第12章「虎は死して皮を残す 極真空手の隆盛と倍達の死」の「生涯をカラテに捧げた男」では、大山倍達が創設した直接打撃制の武道空手は、日本をはじめ世界各地で発展したことが紹介されます。特に、旧ソ連圏での発展が著しく、その組織勢力は世界130カ国。会員数は1200万人を超えました。日本においては全都道府県に組織が確立し、総本部、関西本部のほかに、55支部、550道場、会員数は50万人を達成。著者は、「大山倍達は、空手に生涯を捧げ、空手の発展に巨大な足跡を残した。大山は、死してなお、『カラテの父』と呼ばれ、全世界の空手に興味を抱く者たちに慕われ続けている…」と書いています。
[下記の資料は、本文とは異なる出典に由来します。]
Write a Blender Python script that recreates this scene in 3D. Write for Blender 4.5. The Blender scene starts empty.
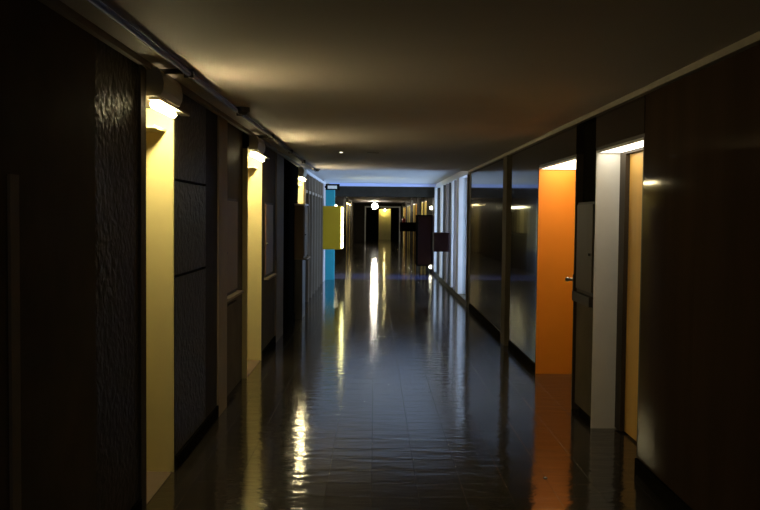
import bpy, bmesh, math, random
from mathutils import Matrix, Vector
random.seed(7)
S = bpy.context.scene
COL = S.collection

# ------------------------------------------------------------------ camera
F_PX = 900.0
cam_d = bpy.data.cameras.new('camera'); cam = bpy.data.objects.new('camera', cam_d); COL.objects.link(cam)
cam_d.sensor_width = 36.0; cam_d.lens = F_PX / 760.0 * 36.0
cam_d.clip_start = 0.02; cam_d.clip_end = 300
pitch = -math.atan(39 / F_PX); yaw = -math.atan(6 / F_PX); roll = 0.010
cam.matrix_world = (Matrix.Translation((0, 0, 1.5)) @ Matrix.Rotation(yaw, 4, 'Z')
                    @ Matrix.Rotation(math.pi / 2 + pitch, 4, 'X') @ Matrix.Rotation(roll, 4, 'Z'))
S.camera = cam

# ------------------------------------------------------------------ world, exposure
W = bpy.data.worlds.new('sky'); S.world = W; W.use_nodes = True
bgn = W.node_tree.nodes['Background']
bgn.inputs['Color'].default_value = (0.50, 0.62, 1.0, 1)
bgn.inputs['Strength'].default_value = 11.0
S.view_settings.view_transform = 'Standard'; S.view_settings.look = 'None'
S.view_settings.exposure = 0.0; S.view_settings.gamma = 1.0; S.view_settings.use_curve_mapping = False
S.cycles.use_denoising = True
S.cycles.sample_clamp_indirect = 3.0
S.cycles.max_bounces = 10; S.cycles.diffuse_bounces = 5; S.cycles.glossy_bounces = 5

def portal(x, y0, y1, z0, z1, to_right):
    l = bpy.data.lights.new('window_daylight', 'AREA'); l.shape = 'RECTANGLE'
    l.size = z1 - z0; l.size_y = y1 - y0
    l.cycles.is_portal = True
    o = bpy.data.objects.new('window_daylight', l); COL.objects.link(o)
    o.location = (x, (y0 + y1) / 2, (z0 + z1) / 2)
    o.rotation_euler = (0, -math.pi / 2 if to_right else math.pi / 2, 0)
    return o

XL, XR, H = -1.15, 1.56, 2.25      # wall faces, ceiling height
portal(1.72, 14.85, 23.0, 0.1, 2.15, False)
portal(-3.9, 21.25, 23.3, 0.1, 2.2, True)

# ------------------------------------------------------------------ materials
def nt(name):
    m = bpy.data.materials.new(name); m.use_nodes = True
    return m, m.node_tree.nodes, m.node_tree.links, m.node_tree.nodes['Principled BSDF']

def mat(name, col, rough=0.6, spec=0.5, metal=0.0, var=0.12, vscale=6.0, bump=0.0, bscale=30.0, bdist=0.01,
        stretch=(1, 1, 1), rvar=0.0, coat=0.0, trans=0.0, emit=None, estr=0.0):
    m, N, L, P = nt(name)
    P.inputs['Roughness'].default_value = rough
    P.inputs['Specular IOR Level'].default_value = spec
    P.inputs['Metallic'].default_value = metal
    P.inputs['Coat Weight'].default_value = coat
    P.inputs['Coat Roughness'].default_value = 0.08
    tc = N.new('ShaderNodeTexCoord'); mp = N.new('ShaderNodeMapping')
    mp.inputs['Scale'].default_value = stretch
    L.new(tc.outputs['Object'], mp.inputs['Vector'])
    nz = N.new('ShaderNodeTexNoise'); nz.inputs['Scale'].default_value = vscale; nz.inputs['Detail'].default_value = 5
    L.new(mp.outputs[0], nz.inputs['Vector'])
    mx = N.new('ShaderNodeMix'); mx.data_type = 'RGBA'
    mx.inputs[6].default_value = tuple(c * (1 - var) for c in col) + (1,)
    mx.inputs[7].default_value = tuple(min(1, c * (1 + var)) for c in col) + (1,)
    L.new(nz.outputs['Fac'], mx.inputs[0]); L.new(mx.outputs[2], P.inputs['Base Color'])
    if rvar:
        mr = N.new('ShaderNodeMapRange'); mr.inputs['To Min'].default_value = max(0.02, rough - rvar)
        mr.inputs['To Max'].default_value = rough + rvar
        L.new(nz.outputs['Fac'], mr.inputs['Value']); L.new(mr.outputs[0], P.inputs['Roughness'])
    if bump:
        n2 = N.new('ShaderNodeTexNoise'); n2.inputs['Scale'].default_value = bscale; n2.inputs['Detail'].default_value = 4
        L.new(mp.outputs[0], n2.inputs['Vector'])
        b = N.new('ShaderNodeBump'); b.inputs['Strength'].default_value = bump; b.inputs['Distance'].default_value = bdist
        L.new(n2.outputs['Fac'], b.inputs['Height']); L.new(b.outputs[0], P.inputs['Normal'])
    if emit:
        P.inputs['Emission Color'].default_value = emit + (1,); P.inputs['Emission Strength'].default_value = estr
    return m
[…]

「あとがき」では、極真会館の総裁となった大山倍達が、力道山の墓参をしたようすが描かれています。墓石に向かって、大山総裁は「どうして刺したやつを、一発で殺さなかった。身に着けた空手の威力を見せることをせず、どうして死んだんだ」と心の中で語りかけました。著者は、「人間的にはとても好きになれなかったが、力道山が日本の空手界に与えた影響は大きかったという。それまで悪役のイメージの強かった空手を、善に転換させたのは、力道山の『空手チョップ』のおかげだ。力道山が、空手ブームを起こしてくれたのだ、大山総裁は、墓石に手を合わせた。〈力動、わたしはお前に本当は感謝しているよ…〉」と書くのでした。どうしても「見てきたように書いている」著者のスタイルは「じつは小説では?」と思ってしまいますが、膨大な資料をもとにした両雄の物語は興味深かったです。
大下英治氏と
なお、ブログ「孔子膳堂オープン」で紹介したように、わたしは、2014年6月13日に本書の著者である大下英治氏にお会いしました。じつは、わたしは若い頃に大下氏とは何度もお会いしています。ブログ「恩人の葬儀」で紹介した、わたしの仲人でもある東急エージェンシー元社長の故・前野徹氏の御縁で、「日大経済人カレッジ」という団体のお世話をさせていただいており、その団体は大下氏とも関わりが深かったのです。また、大下氏が2006年に刊行された『小説 経済産業省』(徳間書店)の出版記念パーティーがホテルニューオータニで開催されたときに久々にお会いしました。
あー、アナタね、よく憶えていますよ!
大下氏はわたしのことを覚えておいでで、「あー、アナタね、よく憶えていますよ!」と言って下さいました。わたしは「やはり、この世は有縁社会だなあ」と痛感するとともに、亡き前野徹氏が再会させて下さったように感じました。しかも、再会した孔子膳堂がオープンした場所は東急エージェンシーの本社がある赤坂見附でした。さらには、力道山が刺された「ニューラテンクォーター」の跡地もすぐ近くだったのです!